## Stated exercise
Drop every picture. Then return, exactly, the lines from the beginning of the listing below through the one containing "scene.camera = cam".

— begin Data shown —

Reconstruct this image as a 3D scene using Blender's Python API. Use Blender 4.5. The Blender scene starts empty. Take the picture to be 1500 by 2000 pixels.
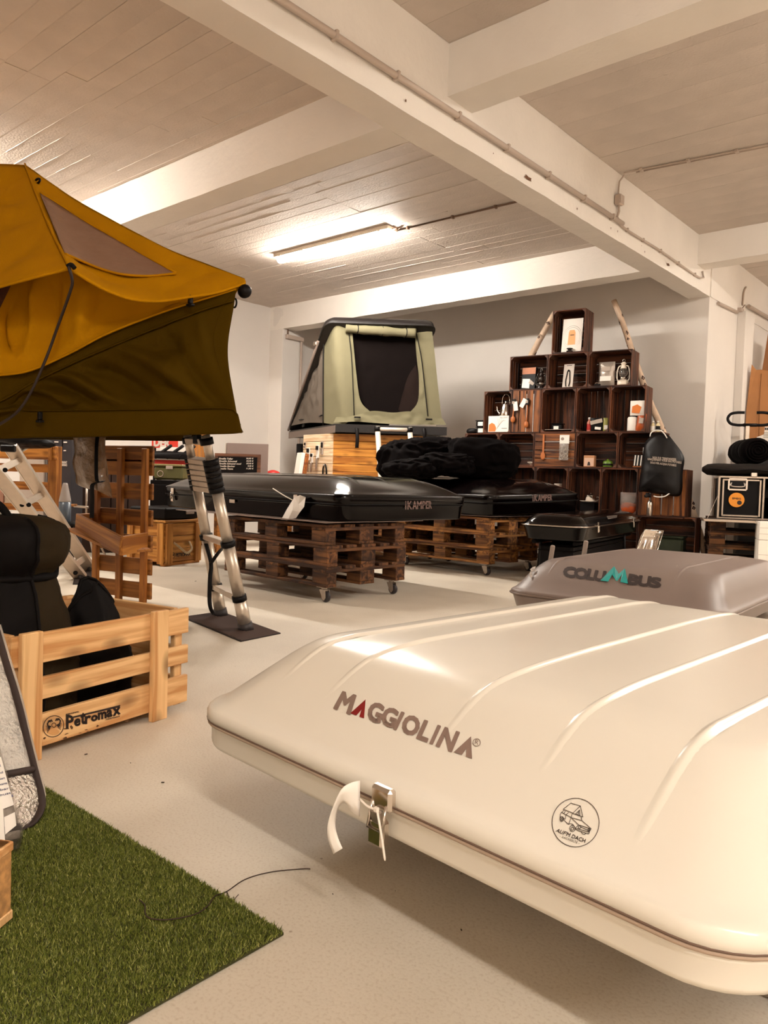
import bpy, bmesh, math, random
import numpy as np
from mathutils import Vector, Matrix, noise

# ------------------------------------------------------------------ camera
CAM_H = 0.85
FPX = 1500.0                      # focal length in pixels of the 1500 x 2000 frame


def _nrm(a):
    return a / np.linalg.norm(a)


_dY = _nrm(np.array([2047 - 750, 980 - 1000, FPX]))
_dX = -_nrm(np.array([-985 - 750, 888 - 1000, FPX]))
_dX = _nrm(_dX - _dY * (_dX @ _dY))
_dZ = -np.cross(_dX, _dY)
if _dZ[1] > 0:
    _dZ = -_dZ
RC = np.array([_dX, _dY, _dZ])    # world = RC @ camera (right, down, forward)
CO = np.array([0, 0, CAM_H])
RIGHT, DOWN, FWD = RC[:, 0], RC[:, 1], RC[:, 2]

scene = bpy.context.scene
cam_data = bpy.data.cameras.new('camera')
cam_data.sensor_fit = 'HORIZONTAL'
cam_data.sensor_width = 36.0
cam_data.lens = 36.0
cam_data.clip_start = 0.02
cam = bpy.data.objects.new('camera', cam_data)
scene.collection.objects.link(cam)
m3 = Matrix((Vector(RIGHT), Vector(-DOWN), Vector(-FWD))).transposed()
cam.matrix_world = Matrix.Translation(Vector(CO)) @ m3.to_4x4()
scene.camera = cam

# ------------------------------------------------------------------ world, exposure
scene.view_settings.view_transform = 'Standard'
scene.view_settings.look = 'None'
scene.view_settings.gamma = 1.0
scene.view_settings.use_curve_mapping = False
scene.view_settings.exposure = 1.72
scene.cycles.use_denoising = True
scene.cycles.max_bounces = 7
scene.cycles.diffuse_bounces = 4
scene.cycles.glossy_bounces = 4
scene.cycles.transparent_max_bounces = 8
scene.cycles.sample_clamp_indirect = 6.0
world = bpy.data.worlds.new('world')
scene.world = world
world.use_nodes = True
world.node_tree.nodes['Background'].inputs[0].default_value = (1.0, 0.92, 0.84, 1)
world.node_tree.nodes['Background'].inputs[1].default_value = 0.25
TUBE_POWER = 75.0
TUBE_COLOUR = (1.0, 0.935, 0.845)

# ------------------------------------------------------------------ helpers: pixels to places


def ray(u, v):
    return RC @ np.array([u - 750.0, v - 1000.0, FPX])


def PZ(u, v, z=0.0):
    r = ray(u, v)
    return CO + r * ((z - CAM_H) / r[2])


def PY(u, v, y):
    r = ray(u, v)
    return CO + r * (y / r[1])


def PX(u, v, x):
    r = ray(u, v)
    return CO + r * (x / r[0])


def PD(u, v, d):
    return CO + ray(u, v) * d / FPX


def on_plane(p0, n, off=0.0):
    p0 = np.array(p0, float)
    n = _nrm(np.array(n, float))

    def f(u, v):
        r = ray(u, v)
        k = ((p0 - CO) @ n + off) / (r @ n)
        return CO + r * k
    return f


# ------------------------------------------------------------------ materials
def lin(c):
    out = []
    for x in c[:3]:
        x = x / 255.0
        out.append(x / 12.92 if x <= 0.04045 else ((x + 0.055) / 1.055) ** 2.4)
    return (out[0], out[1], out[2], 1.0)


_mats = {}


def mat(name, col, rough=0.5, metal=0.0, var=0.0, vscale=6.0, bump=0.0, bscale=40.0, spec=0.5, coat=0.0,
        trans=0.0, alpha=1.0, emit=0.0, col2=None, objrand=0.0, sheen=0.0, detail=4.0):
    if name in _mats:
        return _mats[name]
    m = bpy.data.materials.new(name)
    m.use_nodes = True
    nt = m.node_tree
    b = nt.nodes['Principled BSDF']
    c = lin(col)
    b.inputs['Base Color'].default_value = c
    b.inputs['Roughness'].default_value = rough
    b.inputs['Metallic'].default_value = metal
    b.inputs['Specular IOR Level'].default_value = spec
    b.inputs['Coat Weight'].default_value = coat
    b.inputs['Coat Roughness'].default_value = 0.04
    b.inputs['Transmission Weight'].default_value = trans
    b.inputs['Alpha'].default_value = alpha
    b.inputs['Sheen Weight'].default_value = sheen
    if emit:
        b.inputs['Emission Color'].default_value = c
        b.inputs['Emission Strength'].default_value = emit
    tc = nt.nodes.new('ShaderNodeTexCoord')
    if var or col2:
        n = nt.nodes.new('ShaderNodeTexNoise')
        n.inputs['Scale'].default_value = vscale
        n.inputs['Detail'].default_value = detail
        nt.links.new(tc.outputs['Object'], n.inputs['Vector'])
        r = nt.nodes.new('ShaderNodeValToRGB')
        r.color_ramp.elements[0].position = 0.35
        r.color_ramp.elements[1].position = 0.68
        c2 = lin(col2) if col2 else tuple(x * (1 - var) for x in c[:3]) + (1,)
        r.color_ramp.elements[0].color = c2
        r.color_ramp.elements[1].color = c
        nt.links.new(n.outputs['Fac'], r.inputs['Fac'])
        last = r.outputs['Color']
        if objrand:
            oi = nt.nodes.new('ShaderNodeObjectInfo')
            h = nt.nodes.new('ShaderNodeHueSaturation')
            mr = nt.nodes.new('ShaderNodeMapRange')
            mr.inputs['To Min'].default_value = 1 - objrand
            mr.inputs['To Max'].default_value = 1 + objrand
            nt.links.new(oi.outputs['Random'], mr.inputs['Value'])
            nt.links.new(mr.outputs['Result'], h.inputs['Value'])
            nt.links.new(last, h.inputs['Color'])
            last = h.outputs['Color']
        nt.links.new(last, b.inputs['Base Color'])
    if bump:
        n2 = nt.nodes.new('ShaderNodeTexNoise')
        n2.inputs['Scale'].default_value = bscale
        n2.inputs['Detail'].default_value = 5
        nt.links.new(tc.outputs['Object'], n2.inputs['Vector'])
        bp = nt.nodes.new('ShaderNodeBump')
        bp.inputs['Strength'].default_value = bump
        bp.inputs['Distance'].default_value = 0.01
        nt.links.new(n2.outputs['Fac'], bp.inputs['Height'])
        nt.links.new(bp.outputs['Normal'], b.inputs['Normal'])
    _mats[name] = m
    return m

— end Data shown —

## Reply to the exercise
Reconstruct this image as a 3D scene using Blender's Python API. Use Blender 4.5. The Blender scene starts empty. Take the picture to be 1500 by 2000 pixels.
import bpy, bmesh, math, random
import numpy as np
from mathutils import Vector, Matrix, noise

# ------------------------------------------------------------------ camera
CAM_H = 0.85
FPX = 1500.0                      # focal length in pixels of the 1500 x 2000 frame


def _nrm(a):
    return a / np.linalg.norm(a)


_dY = _nrm(np.array([2047 - 750, 980 - 1000, FPX]))
_dX = -_nrm(np.array([-985 - 750, 888 - 1000, FPX]))
_dX = _nrm(_dX - _dY * (_dX @ _dY))
_dZ = -np.cross(_dX, _dY)
if _dZ[1] > 0:
    _dZ = -_dZ
RC = np.array([_dX, _dY, _dZ])    # world = RC @ camera (right, down, forward)
CO = np.array([0, 0, CAM_H])
RIGHT, DOWN, FWD = RC[:, 0], RC[:, 1], RC[:, 2]

scene = bpy.context.scene
cam_data = bpy.data.cameras.new('camera')
cam_data.sensor_fit = 'HORIZONTAL'
cam_data.sensor_width = 36.0
cam_data.lens = 36.0
cam_data.clip_start = 0.02
cam = bpy.data.objects.new('camera', cam_data)
scene.collection.objects.link(cam)
m3 = Matrix((Vector(RIGHT), Vector(-DOWN), Vector(-FWD))).transposed()
cam.matrix_world = Matrix.Translation(Vector(CO)) @ m3.to_4x4()
scene.camera = cam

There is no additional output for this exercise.